We Were All At Pulse / 14ymedio, Yoani Sanchez

Christopher Sanfeliz and Alejandro Barrios, show to death by Omar Mateen at the gay nightclub Pulse. (Facebook)
Christopher Sanfeliz and Alejandro Barrios, show to death by Omar Mateen at the gay nightclub Pulse. (Facebook)

14ymedio bigger14ymedio, Yoani Sanchez, Generation Y, 15 June 2016 – The news mourned on Sunday, a week that ripped apart and will forever mark the lives of the victims’ families. The Pulse nightclub in Orlando, Florida, became a death trap for dozens of people at the mercy of a madman. The motivations that led Omar Seddique Mateen to kill 49 human beings and injure another 53 are still being investigated, but solidarity does not need to wait for FBI reports or summations, it should be immediate and unhesitating.

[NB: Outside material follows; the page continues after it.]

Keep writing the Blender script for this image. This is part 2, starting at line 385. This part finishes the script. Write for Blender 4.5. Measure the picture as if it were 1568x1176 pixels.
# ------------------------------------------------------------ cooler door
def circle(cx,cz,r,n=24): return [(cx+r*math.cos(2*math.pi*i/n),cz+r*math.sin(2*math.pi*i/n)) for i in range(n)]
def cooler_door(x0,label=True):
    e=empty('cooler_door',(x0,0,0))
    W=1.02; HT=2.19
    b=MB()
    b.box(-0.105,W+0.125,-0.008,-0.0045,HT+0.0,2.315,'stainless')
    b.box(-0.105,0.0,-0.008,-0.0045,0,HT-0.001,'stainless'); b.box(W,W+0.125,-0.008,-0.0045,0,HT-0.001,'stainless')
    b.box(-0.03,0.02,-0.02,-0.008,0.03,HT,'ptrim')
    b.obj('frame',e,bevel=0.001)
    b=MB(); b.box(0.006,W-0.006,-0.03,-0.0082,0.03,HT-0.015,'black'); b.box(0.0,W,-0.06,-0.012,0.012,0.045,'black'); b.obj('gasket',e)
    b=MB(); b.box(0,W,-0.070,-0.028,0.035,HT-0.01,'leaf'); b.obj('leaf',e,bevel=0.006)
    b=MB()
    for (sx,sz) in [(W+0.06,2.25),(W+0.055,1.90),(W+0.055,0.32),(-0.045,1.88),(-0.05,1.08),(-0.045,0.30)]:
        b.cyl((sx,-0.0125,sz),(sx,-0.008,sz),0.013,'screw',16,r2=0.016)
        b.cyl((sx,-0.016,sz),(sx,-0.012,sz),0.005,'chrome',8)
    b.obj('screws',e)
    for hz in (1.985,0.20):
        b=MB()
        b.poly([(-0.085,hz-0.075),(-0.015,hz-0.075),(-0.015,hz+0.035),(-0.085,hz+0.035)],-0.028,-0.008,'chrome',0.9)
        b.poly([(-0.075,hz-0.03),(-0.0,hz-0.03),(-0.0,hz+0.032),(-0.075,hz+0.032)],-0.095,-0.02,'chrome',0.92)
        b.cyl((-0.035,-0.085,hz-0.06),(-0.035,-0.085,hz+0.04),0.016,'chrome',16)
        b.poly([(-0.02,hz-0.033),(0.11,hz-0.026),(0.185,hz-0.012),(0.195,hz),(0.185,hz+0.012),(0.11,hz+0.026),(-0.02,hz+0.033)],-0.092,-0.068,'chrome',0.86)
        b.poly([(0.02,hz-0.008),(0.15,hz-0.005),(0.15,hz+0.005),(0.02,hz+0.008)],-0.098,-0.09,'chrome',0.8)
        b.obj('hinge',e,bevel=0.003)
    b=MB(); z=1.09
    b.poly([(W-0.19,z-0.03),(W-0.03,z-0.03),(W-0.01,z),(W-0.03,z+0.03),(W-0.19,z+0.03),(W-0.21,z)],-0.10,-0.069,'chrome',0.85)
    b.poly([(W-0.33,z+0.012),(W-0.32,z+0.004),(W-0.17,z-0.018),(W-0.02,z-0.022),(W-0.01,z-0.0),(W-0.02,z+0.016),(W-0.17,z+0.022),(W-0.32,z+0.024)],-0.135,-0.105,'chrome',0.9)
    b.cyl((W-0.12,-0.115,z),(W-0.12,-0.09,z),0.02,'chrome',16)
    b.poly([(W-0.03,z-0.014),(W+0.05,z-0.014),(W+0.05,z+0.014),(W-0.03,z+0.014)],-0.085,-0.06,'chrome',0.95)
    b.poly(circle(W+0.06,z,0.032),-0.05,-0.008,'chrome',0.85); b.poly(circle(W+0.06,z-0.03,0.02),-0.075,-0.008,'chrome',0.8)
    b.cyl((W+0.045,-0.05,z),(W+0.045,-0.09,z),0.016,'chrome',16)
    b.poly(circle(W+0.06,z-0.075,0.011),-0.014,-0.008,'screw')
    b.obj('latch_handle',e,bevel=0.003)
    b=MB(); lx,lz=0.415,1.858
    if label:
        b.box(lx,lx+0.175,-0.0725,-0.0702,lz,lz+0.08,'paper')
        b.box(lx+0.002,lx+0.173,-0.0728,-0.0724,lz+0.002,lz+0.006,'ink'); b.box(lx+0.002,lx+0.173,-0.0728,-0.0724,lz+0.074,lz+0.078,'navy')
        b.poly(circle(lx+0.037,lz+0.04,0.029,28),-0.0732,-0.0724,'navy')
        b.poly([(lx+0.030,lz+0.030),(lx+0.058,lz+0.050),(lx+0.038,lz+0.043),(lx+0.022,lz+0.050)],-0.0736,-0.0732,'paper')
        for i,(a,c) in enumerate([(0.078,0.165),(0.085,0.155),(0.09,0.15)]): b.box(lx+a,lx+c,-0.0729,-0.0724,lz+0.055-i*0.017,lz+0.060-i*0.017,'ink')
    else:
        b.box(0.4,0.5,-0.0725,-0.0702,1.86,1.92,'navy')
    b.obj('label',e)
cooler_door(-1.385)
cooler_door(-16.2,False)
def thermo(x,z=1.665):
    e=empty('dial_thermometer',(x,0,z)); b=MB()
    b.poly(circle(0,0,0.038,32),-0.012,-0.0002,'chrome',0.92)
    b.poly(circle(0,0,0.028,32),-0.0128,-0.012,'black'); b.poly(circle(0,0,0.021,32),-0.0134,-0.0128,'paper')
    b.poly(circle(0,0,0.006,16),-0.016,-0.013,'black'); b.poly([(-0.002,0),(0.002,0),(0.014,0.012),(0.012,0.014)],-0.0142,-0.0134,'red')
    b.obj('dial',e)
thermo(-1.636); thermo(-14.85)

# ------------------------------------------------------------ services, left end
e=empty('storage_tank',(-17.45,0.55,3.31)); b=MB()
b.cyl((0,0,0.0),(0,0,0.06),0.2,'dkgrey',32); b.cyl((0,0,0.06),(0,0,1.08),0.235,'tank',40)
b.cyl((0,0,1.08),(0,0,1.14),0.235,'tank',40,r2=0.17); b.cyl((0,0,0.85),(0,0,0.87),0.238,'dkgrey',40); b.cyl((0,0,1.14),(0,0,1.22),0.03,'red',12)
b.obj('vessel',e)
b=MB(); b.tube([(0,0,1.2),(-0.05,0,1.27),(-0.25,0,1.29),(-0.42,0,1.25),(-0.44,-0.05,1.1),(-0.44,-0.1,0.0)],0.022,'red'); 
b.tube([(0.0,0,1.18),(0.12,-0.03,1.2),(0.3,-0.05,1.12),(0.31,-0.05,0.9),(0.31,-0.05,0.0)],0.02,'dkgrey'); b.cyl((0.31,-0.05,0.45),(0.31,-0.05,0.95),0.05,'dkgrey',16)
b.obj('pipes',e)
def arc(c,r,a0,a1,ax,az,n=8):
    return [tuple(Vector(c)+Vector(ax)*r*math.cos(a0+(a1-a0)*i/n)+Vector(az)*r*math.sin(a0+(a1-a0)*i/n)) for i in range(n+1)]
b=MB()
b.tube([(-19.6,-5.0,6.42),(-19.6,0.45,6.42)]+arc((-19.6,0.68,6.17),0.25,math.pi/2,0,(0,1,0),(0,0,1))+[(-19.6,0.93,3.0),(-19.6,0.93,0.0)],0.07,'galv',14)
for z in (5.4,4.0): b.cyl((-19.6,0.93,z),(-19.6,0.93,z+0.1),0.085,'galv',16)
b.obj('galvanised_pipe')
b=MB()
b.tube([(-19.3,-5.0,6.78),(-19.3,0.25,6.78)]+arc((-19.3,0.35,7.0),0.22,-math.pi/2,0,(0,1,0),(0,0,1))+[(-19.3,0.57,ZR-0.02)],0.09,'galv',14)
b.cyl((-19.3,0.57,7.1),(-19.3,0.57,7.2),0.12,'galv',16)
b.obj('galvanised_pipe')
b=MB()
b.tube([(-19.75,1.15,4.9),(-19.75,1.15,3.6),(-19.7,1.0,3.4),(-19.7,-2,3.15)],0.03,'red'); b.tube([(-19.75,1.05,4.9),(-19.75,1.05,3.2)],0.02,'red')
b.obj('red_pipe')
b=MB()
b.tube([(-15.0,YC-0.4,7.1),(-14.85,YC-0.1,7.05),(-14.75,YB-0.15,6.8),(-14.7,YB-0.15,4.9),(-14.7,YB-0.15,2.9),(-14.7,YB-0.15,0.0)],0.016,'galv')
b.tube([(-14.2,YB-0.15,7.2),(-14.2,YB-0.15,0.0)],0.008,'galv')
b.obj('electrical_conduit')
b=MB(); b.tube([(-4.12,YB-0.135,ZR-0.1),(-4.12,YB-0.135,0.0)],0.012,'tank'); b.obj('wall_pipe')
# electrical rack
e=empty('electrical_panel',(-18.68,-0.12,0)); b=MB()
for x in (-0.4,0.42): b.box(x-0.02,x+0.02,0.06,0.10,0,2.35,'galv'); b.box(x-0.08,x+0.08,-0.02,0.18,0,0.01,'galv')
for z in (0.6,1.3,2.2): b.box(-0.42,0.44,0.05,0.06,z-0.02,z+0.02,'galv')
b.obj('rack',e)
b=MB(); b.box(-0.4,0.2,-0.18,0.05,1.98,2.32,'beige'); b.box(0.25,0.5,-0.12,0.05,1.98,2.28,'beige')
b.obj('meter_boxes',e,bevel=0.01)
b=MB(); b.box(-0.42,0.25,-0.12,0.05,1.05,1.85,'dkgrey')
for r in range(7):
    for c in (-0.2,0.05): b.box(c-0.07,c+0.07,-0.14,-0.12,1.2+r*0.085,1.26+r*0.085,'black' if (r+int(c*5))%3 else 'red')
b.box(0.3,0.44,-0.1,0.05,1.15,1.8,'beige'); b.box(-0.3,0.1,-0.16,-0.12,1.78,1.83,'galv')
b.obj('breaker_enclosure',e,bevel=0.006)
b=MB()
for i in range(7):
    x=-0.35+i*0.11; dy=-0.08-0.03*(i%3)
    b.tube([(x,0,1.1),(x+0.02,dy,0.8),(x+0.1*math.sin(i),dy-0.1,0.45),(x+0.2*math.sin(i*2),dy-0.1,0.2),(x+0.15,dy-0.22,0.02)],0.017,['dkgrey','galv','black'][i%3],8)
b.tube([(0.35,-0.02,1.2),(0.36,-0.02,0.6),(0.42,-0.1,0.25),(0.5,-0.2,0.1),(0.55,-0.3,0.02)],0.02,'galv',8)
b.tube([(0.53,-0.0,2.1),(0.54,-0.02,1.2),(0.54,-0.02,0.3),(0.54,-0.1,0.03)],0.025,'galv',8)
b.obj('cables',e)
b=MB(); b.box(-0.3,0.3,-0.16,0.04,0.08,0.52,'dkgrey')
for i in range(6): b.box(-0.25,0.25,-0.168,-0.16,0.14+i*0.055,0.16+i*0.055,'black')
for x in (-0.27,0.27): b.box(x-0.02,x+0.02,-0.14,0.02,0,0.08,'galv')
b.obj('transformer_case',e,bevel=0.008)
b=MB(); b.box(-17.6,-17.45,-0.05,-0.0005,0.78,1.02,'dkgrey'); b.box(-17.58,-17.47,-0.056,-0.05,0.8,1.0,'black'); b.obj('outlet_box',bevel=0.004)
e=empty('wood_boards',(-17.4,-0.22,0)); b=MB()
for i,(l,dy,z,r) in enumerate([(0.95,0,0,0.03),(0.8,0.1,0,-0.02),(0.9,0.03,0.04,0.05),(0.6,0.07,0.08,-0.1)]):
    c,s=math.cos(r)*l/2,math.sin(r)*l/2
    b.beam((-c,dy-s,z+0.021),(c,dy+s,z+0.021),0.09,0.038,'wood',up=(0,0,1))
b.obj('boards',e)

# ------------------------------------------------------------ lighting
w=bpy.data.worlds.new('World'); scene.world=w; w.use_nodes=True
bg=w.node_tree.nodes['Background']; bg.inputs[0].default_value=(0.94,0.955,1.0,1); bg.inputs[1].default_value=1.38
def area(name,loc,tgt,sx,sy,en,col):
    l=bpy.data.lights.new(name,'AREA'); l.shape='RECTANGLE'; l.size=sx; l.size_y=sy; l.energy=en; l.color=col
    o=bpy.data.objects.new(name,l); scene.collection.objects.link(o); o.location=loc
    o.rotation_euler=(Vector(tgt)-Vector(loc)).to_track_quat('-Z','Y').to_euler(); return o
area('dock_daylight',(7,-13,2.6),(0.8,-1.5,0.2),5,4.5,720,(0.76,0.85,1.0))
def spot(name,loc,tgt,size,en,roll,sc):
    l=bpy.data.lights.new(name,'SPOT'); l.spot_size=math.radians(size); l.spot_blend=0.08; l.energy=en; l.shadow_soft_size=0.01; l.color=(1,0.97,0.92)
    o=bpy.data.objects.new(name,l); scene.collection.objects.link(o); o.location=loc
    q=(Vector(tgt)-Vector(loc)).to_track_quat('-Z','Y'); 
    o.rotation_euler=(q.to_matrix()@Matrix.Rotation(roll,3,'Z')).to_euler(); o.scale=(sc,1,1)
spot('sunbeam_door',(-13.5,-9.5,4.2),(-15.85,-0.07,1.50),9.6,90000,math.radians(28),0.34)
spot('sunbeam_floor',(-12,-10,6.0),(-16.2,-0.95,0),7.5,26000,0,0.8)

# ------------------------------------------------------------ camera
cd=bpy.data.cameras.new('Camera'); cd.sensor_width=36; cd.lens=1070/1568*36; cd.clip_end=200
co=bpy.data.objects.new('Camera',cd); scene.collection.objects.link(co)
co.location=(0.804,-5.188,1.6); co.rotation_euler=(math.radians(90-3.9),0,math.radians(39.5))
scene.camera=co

The official Cuban press has treated the fact that the event took place in a gay establishment with omissions and squeamishness. The prudery on television and in the national periodicals, with this silence, only promotes homophobia and belies their own discourse of changes. This absence is also noted in the condolence message sent by Raul Castro to Barack Obama, where he called the locale of the tragedy “a nightclub.”

The omissions don’t end there. The press in the hands of the Communist Party delayed until Wednesday the news that two Cubans were among the dead, when it was already vox populi on the streets. Why the delay? Because they were gay or because they were emigrants? This double condition must be upsetting to some in the government and thus in their periodicals, which operate by way of ventriloquists.

Also surprising is that the National Center for Sexual Education (Cenesex) has limited itself to a formal statement of condemnation and has not called for a vigil, for flowers to be left at the doors of the mothers who lost their sons, or at least a symbolic action that reflects the pains of the Cuban LGBTI community.

None of that has happened, and not for lack of indignation or sadness, but from the same lack of freedom of expression that prevents a dissident from making a public demand, or any person from carrying, spontaneously, a banner that recognizes: “We were all at Pulse.”